Subject: kern/30550: denial-of-service attack using ICMP "need to fragment" messages and MTU set to 1500
To: None <kern-bug-people@netbsd.org, gnats-admin@netbsd.org,>
From: None <eravin@panix.com>
List: netbsd-bugs
Date: 06/18/2005 15:12:00
>Number:         30550
>Category:       kern
>Synopsis:       denial-of-service attack using ICMP "need to fragment" messages and MTU set to 1500
>Confidential:   no
>Severity:       critical
>Priority:       medium
>Responsible:    kern-bug-people
>State:          open
>Class:          sw-bug
>Submitter-Id:   net
>Arrival-Date:   Sat Jun 18 15:12:00 +0000 2005
>Originator:     Ed Ravin
>Release:        2.0
>Organization:
PANIX Public Access Networks Corp
>Environment:
NetBSD victimwebserver 2.0 NetBSD 2.0 (PANIX-WEB) #1: Thu Jan 20 22:05:35 EST 2005  root@trinity.nyc.access.net:/devel/netbsd/2.0/src/sys/arch/i386/compile/PANIX-WEB i386
>Description:
We were hit by a DoS attack we haven't heard of before, which might be
remediable by updating the way NetBSD handles ICMP "Need to Fragment"
unreachable messages.

The attacker opened up connections to the victim Web server on port 80,
and began fetching the home page.  When the first packet of the
response was sent out (a full 1500 byte packet), the attacker sent this
response:

  20:35:00.988340 IP attacker.example.com > victimwebserver.example.net: icmp 36
: attacker.example.com unreachable - need to frag (mtu 1500)

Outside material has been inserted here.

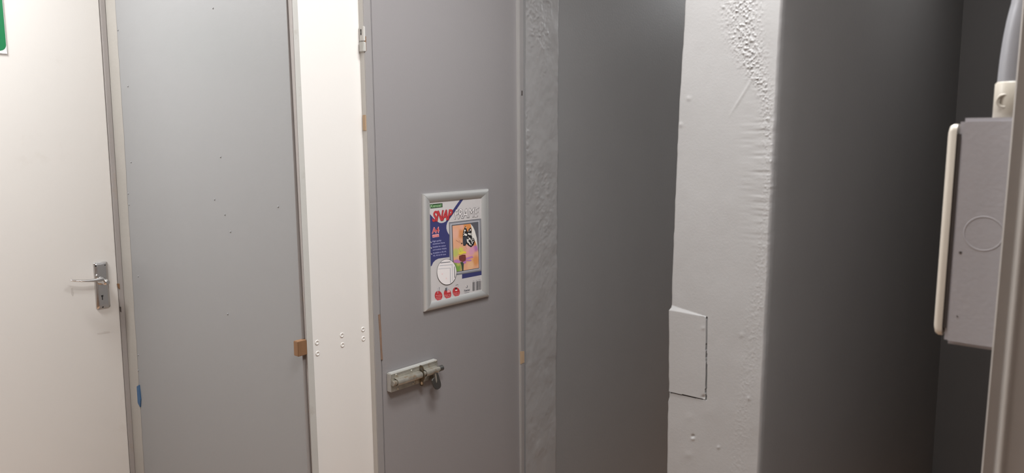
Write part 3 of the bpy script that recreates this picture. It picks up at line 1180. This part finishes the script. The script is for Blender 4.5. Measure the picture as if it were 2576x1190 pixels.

So the victim's Web server changed the MTU size for that connection from 1500
to 1500, and then tried sending the packet again.  And again.  And again.
With multiple connections open, and by constantly responding to every TCP
packet with another ICMP unreachable as shown above, the attacker was able
to cause the victim to send a large amount of data, wasting our network
bandwidth and filling up mbufs on the victim machine.

Perhaps NetBSD could ignore the "need to fragment" message if the MTU
size asked for matches the existing size?  And/or put some rate limiting
on how many times it will act on the unreachable message?

More data (including partial tcpdump logs) is available upon request.

>How-To-Repeat:

>Fix:
As a workaround, we've blocked all "ICMP unreachable - need to fragment" packets at our border routers.  We're not happy with this, since it means PMTUD is broken everywhere.